Early Vancouver telephone operators and strikes

The kind of setting where Kate worked at the switchboard of the New Westminster and Burrard Telephone Company
(photo posted on Pinterest by April Ramos -attribution pending)

By the early 20th century, telephones were being used in most Vancouver offices.

At first, in the late 1880s, the New Westminster and Burrard Inlet Telephone Company hired boys as operators to connect customers to each other through a switchboard. Boys were thought to be more adept and comfortable handling the technology but the company soon discovered a different problem.

The boys were liable to be rude and talk back to customers, even hanging up on them and the company received a litany of complaints that made it decide to change tack and begin hiring women.

Women, they concluded, would be polite even in the face of outright hostility and impatient customers, most of whom were men, and within a few years almost all the operators were women, all the supervisors, men.

Despite earning more than they would at any other jobs, telephone operator wages were still far from providing a living wage, $17.50/month. At the time, a woman on her own needed to earn about $23/month to cover the most basic of living expenses.

Working conditions were also less than ideal. Operators had to perch for hours on high stools wearing headsets that were heavy and uncomfortable, cheerfully putting up with rude and impatient customers, and being vigilant to avoid the wrath of ruthless supervisors who paced back and forth behind them throughout their shifts. If an operator was sick and had to miss even half a day she had to pay for a replacement or risk being fired.  

In Oct 1901, female telephone operators organized a local of the International Brotherhood Electrical Workers, and the next year, struck along with the BC Telephone linesmen for nearly three weeks.

Many businesses were offended by the women’s audaciousness at asking for higher wages, fearing it would cut into their own profits.
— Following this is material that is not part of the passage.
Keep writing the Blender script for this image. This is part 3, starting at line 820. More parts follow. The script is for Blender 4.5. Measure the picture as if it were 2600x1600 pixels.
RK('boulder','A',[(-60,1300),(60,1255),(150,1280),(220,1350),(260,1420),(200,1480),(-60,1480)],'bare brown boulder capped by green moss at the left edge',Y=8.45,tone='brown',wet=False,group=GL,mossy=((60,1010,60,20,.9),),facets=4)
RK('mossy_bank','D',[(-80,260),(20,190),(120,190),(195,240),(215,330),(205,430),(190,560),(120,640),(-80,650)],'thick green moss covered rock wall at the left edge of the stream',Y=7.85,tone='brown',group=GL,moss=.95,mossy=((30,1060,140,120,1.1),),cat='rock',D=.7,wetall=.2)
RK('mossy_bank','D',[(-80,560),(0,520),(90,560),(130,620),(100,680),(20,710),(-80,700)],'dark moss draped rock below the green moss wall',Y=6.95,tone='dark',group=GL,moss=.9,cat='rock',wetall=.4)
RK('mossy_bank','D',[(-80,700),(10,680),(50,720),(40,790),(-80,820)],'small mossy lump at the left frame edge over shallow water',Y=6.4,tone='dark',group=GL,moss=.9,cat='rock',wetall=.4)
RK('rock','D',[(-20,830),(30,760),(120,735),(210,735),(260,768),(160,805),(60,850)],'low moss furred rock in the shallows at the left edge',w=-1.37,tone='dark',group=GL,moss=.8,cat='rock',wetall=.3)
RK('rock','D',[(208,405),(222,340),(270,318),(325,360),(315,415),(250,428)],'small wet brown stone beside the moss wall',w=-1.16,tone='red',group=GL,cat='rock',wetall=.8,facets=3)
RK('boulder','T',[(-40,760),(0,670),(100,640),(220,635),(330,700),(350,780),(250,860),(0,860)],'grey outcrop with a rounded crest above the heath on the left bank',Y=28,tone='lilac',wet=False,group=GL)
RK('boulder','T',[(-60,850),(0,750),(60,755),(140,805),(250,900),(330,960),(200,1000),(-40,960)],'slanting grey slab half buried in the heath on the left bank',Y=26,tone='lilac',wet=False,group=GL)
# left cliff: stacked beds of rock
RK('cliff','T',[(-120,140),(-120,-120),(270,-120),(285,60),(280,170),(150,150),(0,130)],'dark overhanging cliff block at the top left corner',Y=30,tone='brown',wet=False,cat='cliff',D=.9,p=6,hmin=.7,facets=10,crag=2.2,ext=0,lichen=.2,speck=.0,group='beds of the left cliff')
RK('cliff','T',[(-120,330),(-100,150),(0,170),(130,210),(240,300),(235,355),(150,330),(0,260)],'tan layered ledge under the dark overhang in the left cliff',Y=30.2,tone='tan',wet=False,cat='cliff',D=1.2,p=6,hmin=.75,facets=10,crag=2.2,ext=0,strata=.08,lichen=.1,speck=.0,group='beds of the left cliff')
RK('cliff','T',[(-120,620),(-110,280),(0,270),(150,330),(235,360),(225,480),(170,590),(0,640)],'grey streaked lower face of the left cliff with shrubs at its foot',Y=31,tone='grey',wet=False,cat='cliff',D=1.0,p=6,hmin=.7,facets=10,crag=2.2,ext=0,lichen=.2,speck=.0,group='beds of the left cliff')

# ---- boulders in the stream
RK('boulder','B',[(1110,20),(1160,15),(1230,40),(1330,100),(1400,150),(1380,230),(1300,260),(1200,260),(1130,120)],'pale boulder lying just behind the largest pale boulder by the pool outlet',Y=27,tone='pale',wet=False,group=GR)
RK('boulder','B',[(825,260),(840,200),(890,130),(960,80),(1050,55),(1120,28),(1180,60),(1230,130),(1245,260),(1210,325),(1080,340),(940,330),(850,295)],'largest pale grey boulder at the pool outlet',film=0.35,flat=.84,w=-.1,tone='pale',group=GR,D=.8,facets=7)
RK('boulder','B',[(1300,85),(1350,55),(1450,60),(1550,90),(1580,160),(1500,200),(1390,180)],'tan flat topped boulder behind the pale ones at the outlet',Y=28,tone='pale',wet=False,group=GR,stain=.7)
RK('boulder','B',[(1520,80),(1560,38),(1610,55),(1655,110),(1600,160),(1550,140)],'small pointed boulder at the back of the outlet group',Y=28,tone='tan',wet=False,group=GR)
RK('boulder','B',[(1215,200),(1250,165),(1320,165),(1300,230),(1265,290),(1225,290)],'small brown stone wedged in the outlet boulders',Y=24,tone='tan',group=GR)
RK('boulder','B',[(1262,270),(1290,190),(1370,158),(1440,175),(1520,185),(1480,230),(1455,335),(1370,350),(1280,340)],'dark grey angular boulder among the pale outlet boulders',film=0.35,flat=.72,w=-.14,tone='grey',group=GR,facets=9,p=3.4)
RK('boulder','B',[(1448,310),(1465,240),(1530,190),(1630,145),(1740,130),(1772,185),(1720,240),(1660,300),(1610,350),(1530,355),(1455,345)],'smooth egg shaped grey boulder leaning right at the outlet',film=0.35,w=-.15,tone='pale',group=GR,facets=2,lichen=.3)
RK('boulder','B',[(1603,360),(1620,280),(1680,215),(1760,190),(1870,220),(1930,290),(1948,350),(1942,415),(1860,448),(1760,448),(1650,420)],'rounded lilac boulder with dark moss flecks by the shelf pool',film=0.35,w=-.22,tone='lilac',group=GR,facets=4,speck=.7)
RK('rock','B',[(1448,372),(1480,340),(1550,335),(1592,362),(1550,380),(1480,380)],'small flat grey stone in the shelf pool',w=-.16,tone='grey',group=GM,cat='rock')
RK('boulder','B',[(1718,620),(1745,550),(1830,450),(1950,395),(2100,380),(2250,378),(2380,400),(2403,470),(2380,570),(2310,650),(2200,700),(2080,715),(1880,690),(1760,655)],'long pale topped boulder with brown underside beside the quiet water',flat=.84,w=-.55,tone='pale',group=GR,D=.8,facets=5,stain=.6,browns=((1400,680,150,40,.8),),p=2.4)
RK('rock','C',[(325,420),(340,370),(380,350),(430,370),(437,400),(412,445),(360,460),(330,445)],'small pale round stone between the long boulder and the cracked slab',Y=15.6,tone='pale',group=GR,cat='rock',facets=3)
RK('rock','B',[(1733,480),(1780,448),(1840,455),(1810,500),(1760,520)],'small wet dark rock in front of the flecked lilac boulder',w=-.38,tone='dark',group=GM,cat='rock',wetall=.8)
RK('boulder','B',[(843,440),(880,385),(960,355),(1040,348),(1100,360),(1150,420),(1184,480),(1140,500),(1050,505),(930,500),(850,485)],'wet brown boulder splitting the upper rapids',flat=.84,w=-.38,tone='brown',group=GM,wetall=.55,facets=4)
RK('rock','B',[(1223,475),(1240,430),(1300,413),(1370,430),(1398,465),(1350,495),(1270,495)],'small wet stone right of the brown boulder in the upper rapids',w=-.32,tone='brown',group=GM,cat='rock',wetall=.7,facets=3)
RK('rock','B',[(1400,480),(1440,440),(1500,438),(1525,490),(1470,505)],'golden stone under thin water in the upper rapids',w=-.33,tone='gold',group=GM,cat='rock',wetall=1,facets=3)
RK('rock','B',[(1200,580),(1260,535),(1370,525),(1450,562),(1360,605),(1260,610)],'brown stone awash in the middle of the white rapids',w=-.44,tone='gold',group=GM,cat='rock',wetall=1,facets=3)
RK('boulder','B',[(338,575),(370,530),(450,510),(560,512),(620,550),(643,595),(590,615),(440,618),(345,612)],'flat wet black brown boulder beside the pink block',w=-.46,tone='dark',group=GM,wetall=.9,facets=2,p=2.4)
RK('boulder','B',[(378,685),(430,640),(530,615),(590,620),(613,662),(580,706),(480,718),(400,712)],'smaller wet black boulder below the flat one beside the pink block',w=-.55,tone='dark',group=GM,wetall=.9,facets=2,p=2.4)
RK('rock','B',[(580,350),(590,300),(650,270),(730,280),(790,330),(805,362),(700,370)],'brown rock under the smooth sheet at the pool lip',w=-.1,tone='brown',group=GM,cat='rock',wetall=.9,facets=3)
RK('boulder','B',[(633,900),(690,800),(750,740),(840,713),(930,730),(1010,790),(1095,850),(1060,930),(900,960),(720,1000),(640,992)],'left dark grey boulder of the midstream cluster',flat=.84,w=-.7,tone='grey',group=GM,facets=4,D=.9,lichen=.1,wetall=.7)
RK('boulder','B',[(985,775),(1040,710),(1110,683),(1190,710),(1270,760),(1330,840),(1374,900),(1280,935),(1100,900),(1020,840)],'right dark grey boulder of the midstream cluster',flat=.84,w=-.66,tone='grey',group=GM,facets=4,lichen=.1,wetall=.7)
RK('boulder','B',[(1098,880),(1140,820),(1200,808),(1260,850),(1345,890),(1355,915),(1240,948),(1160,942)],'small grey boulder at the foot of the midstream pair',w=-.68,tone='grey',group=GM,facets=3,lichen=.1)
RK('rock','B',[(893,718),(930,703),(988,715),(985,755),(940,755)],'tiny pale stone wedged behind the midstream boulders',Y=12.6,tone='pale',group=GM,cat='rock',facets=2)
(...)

Still – by this time, the telephone had become essential for running a business so the community ultimately supported the workers and pressured the company to comply with their demands.

The operators were thrilled to get all they asked for, including 3 days/month sick leave, an 8-hour working day, and, for those who’d been with the company longer than six months, a raise up to $20 a month (linesman’s wages went up to $66 a month).

However, another strike, four years later was disastrous. It dragged on for months, until BC Tel broke off negotiations in May 1906, bringing in scabs who were willing to work for lower wages and under the conditions that existed at the beginning of the strike that January.  

Even though working men and women took it for granted that wives needed an outside income to make ends meet, marriage was considered the correct and expected course of life for women and was used to justify their lower wages. The general attitude was that women only worked for treats and trinkets – what was called “pin money”, and that men’s wages would be sufficient to support a family.

In my story, Kate works as a telephone operator in Vancouver and becomes a leader in the 1902 strike and afterward, a bone of contention between her and her more conventional brother-in-law, Robbie.